* Begin *

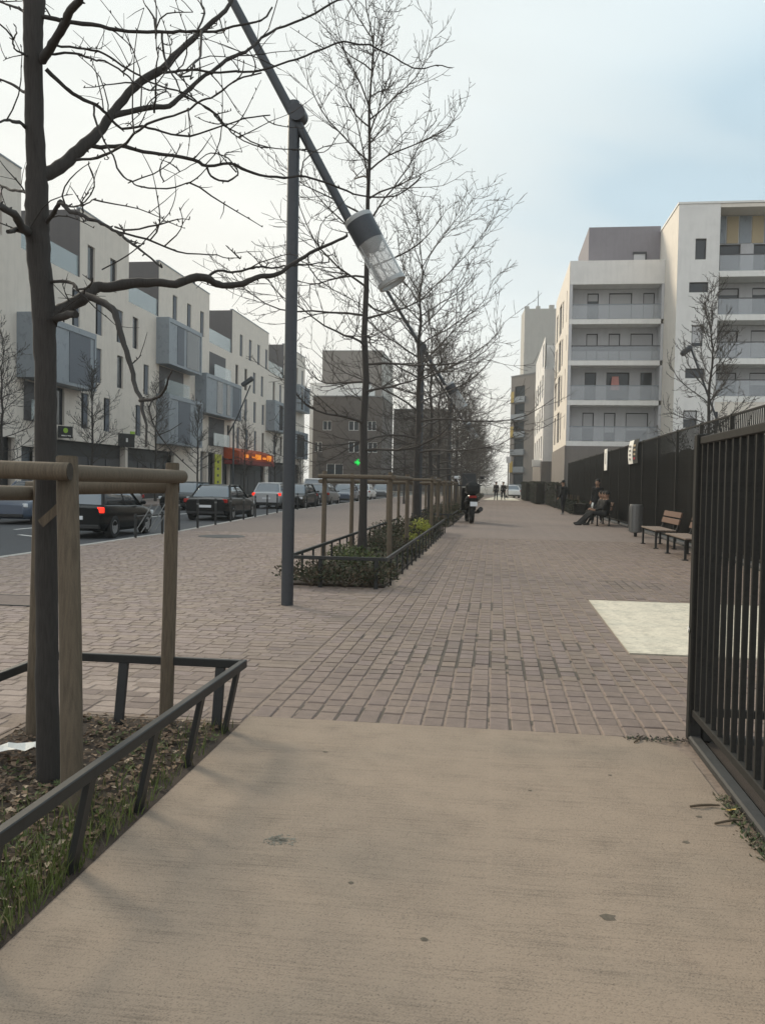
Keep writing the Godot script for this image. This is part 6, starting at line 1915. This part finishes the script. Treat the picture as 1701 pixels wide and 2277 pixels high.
	var uc := thing("utility_cover", "rectangular dark-edged cover in the paving at the left picture edge", "cover", Vector3(-5.75, 0.004, -9.6))
	var ub := B.new()
	ub.bev(Vector3.ZERO, Vector3(1.1, 0.01, 0.75), 0.003)
	part("plate", ub, M["paver0"], uc)
	var ue := B.new()
	for s in [-1, 1]:
		ue.box(Vector3(0, 0.002, s * 0.39), Vector3(1.16, 0.012, 0.03)); ue.box(Vector3(s * 0.565, 0.002, 0), Vector3(0.03, 0.012, 0.75))
	part("frame", ue, M["rail"], uc)
	# litter and bits
	var li := thing("paper_litter", "crumpled white paper lying in the foreground bed", "litter", Vector3(-2.46, 0.02, -4.2), 0.5)
	li.scale = Vector3(1.25, 1.9, 1.5)
	var lb := B.new()
	var gd := []
	for i in 6:
		var row := []
		for k in 4: row.append(Vector3(-0.085 + i * 0.034, 0.014 + r.randf() * 0.022, -0.05 + k * 0.034 + r.randf_range(-0.006, 0.006)))
		gd.append(row)
	for i in 5:
		for k in 3: lb.quad(gd[i][k + 1], gd[i + 1][k + 1], gd[i + 1][k], gd[i][k])
	part("sheet", lb, M["paper"], li)
	var tg := thing("paper_tag", "small white tag stuck on the near corner post", "tag", Vector3(1.155, 0.66, -5.25))
	var tb := B.new()
	tb.bev(Vector3(-0.002, 0, 0.0), Vector3(0.008, 0.028, 0.03), 0.002, Basis(Vector3(1, 0, 0), 0.5))
	part("sheet", tb, M["paper"], tg)
	var tg2 := thing("paper_scrap", "small square white scrap behind the low bar fence", "litter", Vector3(1.52, 0.14, -4.6))
	var sb := B.new()
	sb.bev(Vector3.ZERO, Vector3(0.035, 0.055, 0.03), 0.006, Basis(Vector3(0, 1, 0), 0.4))
	part("sheet", sb, M["paper"], tg2)
	for i in 3:
		var tw := thing("fallen_twig", ["longer dark twig lying at the slab's right edge", "short dark twig below the yellow leaf", "curled dark twig at the slab's far right corner"][i], "twig", [Vector3(1.0, 0.012, -4.13), Vector3(1.06, 0.012, -3.95), Vector3(0.86, 0.012, -5.16)][i], [0.3, 0.5, 1.2][i])
		var q := B.new()
		q.tube([Vector3(-0.07, 0, 0), Vector3(-0.02, 0.008, 0.012), Vector3(0.03, 0.004, 0.004), Vector3(0.07, 0.006, 0.02)], [0.005, 0.006, 0.006, 0.004], 6)
		part("stick", q, M["twig"], tw)
	var yl := thing("yellow_leaf", "single yellow leaf among weeds at the slab's right edge", "leaf", Vector3(1.1, 0.02, -4.07))
	var yb := B.new()
	yb.leaf(Vector3(-0.02, 0, 0), Vector3(0.045, 0.012, 0.01), Vector3(0, 0.004, 0.016)); yb.leaf(Vector3(0.0, 0.004, 0), Vector3(0.02, 0.012, 0.035), Vector3(0.014, 0.003, 0))
	part("blade", yb, M["yellow"], yl)
	var wd := B.new()
	for i in 260:
		var z := -4.3 + 0.75 * r.randf()
		var a := r.randf() * TAU
		var d := Vector3(cos(a), r.randf_range(0.1, 1.0), sin(a)).normalized() * r.randf_range(0.015, 0.04)
		wd.col = [Color(0.07, 0.085, 0.03), Color(0.05, 0.06, 0.03), Color(0.1, 0.08, 0.05)][r.randi() % 3]
		wd.leaf(Vector3(1.12 + r.randfn() * 0.02, 0.005, z), d, d.cross(Vector3.UP).normalized() * 0.007)
	for i in 160:
		var a := r.randf() * TAU
		var d := Vector3(cos(a), r.randf_range(0.1, 0.8), sin(a)).normalized() * r.randf_range(0.012, 0.03)
		wd.col = [Color(0.05, 0.055, 0.03), Color(0.04, 0.035, 0.025)][r.randi() % 2]
		wd.leaf(Vector3(r.randf_range(0.8, 1.15), 0.005, -5.2 + r.randfn() * 0.03), d, d.cross(Vector3.UP).normalized() * 0.007)
	tag(stuff(part("weeds", wd, M["leafy"])), "low weeds in the crack between slab and fence plinth", "weeds")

* End *

**Task directions:**
Extract all the data above exactly, excluding every picture.

**Response:**
Keep writing the Godot script for this image. This is part 6, starting at line 1915. This part finishes the script. Treat the picture as 1701 pixels wide and 2277 pixels high.
	var uc := thing("utility_cover", "rectangular dark-edged cover in the paving at the left picture edge", "cover", Vector3(-5.75, 0.004, -9.6))
	var ub := B.new()
	ub.bev(Vector3.ZERO, Vector3(1.1, 0.01, 0.75), 0.003)
	part("plate", ub, M["paver0"], uc)
	var ue := B.new()
	for s in [-1, 1]:
		ue.box(Vector3(0, 0.002, s * 0.39), Vector3(1.16, 0.012, 0.03)); ue.box(Vector3(s * 0.565, 0.002, 0), Vector3(0.03, 0.012, 0.75))
	part("frame", ue, M["rail"], uc)
	# litter and bits
	var li := thing("paper_litter", "crumpled white paper lying in the foreground bed", "litter", Vector3(-2.46, 0.02, -4.2), 0.5)
	li.scale = Vector3(1.25, 1.9, 1.5)
	var lb := B.new()
	var gd := []
	for i in 6:
		var row := []
		for k in 4: row.append(Vector3(-0.085 + i * 0.034, 0.014 + r.randf() * 0.022, -0.05 + k * 0.034 + r.randf_range(-0.006, 0.006)))
		gd.append(row)
	for i in 5:
		for k in 3: lb.quad(gd[i][k + 1], gd[i + 1][k + 1], gd[i + 1][k], gd[i][k])
	part("sheet", lb, M["paper"], li)
	var tg := thing("paper_tag", "small white tag stuck on the near corner post", "tag", Vector3(1.155, 0.66, -5.25))
	var tb := B.new()
	tb.bev(Vector3(-0.002, 0, 0.0), Vector3(0.008, 0.028, 0.03), 0.002, Basis(Vector3(1, 0, 0), 0.5))
	part("sheet", tb, M["paper"], tg)
	var tg2 := thing("paper_scrap", "small square white scrap behind the low bar fence", "litter", Vector3(1.52, 0.14, -4.6))
	var sb := B.new()
	sb.bev(Vector3.ZERO, Vector3(0.035, 0.055, 0.03), 0.006, Basis(Vector3(0, 1, 0), 0.4))
	part("sheet", sb, M["paper"], tg2)
	for i in 3:
		var tw := thing("fallen_twig", ["longer dark twig lying at the slab's right edge", "short dark twig below the yellow leaf", "curled dark twig at the slab's far right corner"][i], "twig", [Vector3(1.0, 0.012, -4.13), Vector3(1.06, 0.012, -3.95), Vector3(0.86, 0.012, -5.16)][i], [0.3, 0.5, 1.2][i])
		var q := B.new()
		q.tube([Vector3(-0.07, 0, 0), Vector3(-0.02, 0.008, 0.012), Vector3(0.03, 0.004, 0.004), Vector3(0.07, 0.006, 0.02)], [0.005, 0.006, 0.006, 0.004], 6)
		part("stick", q, M["twig"], tw)
	var yl := thing("yellow_leaf", "single yellow leaf among weeds at the slab's right edge", "leaf", Vector3(1.1, 0.02, -4.07))
	var yb := B.new()
	yb.leaf(Vector3(-0.02, 0, 0), Vector3(0.045, 0.012, 0.01), Vector3(0, 0.004, 0.016)); yb.leaf(Vector3(0.0, 0.004, 0), Vector3(0.02, 0.012, 0.035), Vector3(0.014, 0.003, 0))
	part("blade", yb, M["yellow"], yl)
	var wd := B.new()
	for i in 260:
		var z := -4.3 + 0.75 * r.randf()
		var a := r.randf() * TAU
		var d := Vector3(cos(a), r.randf_range(0.1, 1.0), sin(a)).normalized() * r.randf_range(0.015, 0.04)
		wd.col = [Color(0.07, 0.085, 0.03), Color(0.05, 0.06, 0.03), Color(0.1, 0.08, 0.05)][r.randi() % 3]
		wd.leaf(Vector3(1.12 + r.randfn() * 0.02, 0.005, z), d, d.cross(Vector3.UP).normalized() * 0.007)
	for i in 160:
		var a := r.randf() * TAU
		var d := Vector3(cos(a), r.randf_range(0.1, 0.8), sin(a)).normalized() * r.randf_range(0.012, 0.03)
		wd.col = [Color(0.05, 0.055, 0.03), Color(0.04, 0.035, 0.025)][r.randi() % 2]
		wd.leaf(Vector3(r.randf_range(0.8, 1.15), 0.005, -5.2 + r.randfn() * 0.03), d, d.cross(Vector3.UP).normalized() * 0.007)
	tag(stuff(part("weeds", wd, M["leafy"])), "low weeds in the crack between slab and fence plinth", "weeds")